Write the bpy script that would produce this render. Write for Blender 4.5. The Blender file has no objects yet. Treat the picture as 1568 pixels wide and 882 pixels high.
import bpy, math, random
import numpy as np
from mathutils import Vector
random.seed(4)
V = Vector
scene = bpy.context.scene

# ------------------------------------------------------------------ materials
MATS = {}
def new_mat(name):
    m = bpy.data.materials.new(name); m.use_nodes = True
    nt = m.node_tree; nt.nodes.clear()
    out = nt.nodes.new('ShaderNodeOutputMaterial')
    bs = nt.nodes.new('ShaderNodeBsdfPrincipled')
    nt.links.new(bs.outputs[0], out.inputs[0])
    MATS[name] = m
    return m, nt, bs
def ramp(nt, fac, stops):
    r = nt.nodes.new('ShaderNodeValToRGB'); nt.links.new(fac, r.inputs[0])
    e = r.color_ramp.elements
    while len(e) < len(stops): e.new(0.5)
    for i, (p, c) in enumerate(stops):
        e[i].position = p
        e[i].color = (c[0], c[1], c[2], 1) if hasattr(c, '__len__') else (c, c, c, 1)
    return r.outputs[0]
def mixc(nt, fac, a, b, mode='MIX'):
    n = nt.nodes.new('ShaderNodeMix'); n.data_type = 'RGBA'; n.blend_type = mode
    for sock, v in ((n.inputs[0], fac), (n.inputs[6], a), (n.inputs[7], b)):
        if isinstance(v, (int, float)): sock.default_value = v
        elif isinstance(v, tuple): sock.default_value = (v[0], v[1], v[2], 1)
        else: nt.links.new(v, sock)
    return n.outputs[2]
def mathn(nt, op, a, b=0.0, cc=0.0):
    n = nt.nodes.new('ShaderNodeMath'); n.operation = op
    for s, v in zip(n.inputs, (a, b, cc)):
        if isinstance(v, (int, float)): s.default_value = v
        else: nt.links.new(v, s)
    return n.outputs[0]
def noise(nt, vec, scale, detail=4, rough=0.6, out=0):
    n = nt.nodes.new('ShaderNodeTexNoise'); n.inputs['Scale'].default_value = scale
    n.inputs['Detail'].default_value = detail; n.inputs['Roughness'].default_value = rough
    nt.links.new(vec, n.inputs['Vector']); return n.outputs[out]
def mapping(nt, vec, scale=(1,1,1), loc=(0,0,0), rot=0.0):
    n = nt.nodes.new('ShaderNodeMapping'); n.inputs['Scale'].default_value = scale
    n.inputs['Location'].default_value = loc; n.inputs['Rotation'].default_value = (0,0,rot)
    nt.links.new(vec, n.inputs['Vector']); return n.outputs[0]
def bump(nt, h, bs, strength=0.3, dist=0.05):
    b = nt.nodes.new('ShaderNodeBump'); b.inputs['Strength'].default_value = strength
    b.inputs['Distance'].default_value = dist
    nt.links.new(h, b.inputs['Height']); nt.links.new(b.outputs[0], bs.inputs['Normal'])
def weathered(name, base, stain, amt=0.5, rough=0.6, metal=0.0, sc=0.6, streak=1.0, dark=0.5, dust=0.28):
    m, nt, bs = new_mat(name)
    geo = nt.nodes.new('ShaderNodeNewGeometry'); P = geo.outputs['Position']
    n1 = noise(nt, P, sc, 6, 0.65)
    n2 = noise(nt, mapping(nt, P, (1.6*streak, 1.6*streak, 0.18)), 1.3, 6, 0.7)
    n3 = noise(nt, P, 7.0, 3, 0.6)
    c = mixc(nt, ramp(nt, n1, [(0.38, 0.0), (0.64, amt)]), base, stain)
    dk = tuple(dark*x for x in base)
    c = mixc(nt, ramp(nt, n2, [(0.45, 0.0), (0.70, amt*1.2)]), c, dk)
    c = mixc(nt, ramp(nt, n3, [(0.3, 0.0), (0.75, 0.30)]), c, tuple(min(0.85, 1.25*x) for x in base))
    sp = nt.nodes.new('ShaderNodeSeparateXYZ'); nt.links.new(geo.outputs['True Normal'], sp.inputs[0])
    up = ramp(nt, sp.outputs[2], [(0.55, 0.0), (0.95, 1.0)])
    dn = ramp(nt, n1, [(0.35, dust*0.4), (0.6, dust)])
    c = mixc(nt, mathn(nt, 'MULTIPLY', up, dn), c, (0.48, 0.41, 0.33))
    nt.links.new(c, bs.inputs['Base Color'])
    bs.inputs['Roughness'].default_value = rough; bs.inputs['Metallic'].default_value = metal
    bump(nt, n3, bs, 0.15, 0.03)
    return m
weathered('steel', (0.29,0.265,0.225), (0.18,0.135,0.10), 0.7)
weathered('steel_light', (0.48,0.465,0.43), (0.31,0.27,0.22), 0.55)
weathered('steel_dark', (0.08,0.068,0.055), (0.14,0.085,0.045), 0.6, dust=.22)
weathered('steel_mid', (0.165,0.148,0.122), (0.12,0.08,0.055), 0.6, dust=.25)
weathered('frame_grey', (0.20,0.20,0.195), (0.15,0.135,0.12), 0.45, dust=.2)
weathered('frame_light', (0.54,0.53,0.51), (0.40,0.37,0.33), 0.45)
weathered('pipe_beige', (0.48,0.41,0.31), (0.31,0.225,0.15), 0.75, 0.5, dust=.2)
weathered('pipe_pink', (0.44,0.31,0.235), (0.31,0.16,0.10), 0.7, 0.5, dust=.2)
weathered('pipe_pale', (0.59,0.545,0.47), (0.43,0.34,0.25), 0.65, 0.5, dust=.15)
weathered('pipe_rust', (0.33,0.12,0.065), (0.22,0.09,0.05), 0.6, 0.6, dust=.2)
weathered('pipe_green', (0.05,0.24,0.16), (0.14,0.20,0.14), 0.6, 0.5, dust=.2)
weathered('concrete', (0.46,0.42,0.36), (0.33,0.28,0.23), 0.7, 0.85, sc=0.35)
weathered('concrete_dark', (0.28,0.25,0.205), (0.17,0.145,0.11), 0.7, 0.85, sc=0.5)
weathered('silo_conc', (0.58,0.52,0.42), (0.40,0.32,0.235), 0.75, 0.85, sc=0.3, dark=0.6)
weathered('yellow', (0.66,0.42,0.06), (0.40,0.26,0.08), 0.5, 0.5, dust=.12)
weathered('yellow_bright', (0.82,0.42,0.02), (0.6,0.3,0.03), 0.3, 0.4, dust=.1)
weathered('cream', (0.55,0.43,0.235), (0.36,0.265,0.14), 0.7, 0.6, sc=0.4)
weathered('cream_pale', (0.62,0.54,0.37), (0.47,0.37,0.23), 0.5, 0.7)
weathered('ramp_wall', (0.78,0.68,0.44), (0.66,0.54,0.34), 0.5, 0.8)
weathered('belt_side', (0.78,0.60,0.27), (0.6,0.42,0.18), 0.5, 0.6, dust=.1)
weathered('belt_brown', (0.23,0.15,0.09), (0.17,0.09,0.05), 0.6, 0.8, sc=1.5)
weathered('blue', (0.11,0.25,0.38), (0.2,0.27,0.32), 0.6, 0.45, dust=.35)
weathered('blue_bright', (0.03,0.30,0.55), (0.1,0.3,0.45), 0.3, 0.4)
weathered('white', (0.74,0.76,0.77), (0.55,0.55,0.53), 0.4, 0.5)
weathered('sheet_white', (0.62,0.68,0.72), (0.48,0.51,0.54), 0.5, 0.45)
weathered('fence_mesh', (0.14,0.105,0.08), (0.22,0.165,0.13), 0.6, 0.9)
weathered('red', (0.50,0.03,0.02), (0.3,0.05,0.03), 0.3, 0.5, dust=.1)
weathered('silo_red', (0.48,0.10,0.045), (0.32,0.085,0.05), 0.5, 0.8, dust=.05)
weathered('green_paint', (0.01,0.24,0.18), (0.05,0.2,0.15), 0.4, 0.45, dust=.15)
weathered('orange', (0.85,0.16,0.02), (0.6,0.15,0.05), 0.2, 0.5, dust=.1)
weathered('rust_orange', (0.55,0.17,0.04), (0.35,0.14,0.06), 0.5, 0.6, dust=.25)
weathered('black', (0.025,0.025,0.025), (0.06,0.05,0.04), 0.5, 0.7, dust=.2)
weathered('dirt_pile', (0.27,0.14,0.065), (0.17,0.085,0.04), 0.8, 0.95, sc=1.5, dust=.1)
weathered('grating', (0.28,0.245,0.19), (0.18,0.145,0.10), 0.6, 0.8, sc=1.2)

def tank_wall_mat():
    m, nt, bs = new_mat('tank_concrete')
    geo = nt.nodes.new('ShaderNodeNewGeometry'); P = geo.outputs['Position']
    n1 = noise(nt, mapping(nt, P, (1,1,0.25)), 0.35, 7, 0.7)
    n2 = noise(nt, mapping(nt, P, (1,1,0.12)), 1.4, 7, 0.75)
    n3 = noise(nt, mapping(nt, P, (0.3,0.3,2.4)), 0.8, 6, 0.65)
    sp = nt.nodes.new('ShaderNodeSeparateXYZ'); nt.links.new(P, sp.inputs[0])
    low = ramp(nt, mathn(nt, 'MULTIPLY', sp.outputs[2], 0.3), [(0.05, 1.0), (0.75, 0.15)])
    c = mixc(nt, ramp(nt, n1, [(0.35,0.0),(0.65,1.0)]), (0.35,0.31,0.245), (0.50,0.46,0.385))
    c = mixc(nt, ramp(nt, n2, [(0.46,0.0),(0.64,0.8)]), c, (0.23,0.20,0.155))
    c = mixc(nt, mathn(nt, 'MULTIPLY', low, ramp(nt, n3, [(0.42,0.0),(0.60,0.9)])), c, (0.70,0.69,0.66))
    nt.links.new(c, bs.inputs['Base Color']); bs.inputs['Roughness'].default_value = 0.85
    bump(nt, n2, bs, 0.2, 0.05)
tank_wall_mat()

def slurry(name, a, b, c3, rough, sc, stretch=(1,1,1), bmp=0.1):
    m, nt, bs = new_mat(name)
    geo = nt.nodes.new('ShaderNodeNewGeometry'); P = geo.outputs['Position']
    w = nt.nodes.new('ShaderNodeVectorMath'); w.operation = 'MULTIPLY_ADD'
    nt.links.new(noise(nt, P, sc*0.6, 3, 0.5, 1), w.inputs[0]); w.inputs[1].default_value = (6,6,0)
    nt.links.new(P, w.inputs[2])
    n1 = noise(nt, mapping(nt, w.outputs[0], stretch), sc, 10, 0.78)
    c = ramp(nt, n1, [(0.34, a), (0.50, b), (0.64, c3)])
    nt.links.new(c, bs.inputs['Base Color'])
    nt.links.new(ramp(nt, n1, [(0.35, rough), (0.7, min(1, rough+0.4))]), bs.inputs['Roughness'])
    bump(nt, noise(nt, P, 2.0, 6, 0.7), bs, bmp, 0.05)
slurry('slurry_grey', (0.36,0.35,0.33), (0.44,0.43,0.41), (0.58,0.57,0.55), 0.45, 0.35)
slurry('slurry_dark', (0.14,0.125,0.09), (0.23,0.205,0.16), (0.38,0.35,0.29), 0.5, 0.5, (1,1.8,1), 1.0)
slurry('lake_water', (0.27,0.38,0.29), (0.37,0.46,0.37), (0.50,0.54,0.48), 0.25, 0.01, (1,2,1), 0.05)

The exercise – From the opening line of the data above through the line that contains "scene = bpy.context.scene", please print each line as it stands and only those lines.

Answer to this problem –
Write the bpy script that would produce this render. Write for Blender 4.5. The Blender file has no objects yet. Treat the picture as 1568 pixels wide and 882 pixels high.
import bpy, math, random
import numpy as np
from mathutils import Vector
random.seed(4)
V = Vector
scene = bpy.context.scene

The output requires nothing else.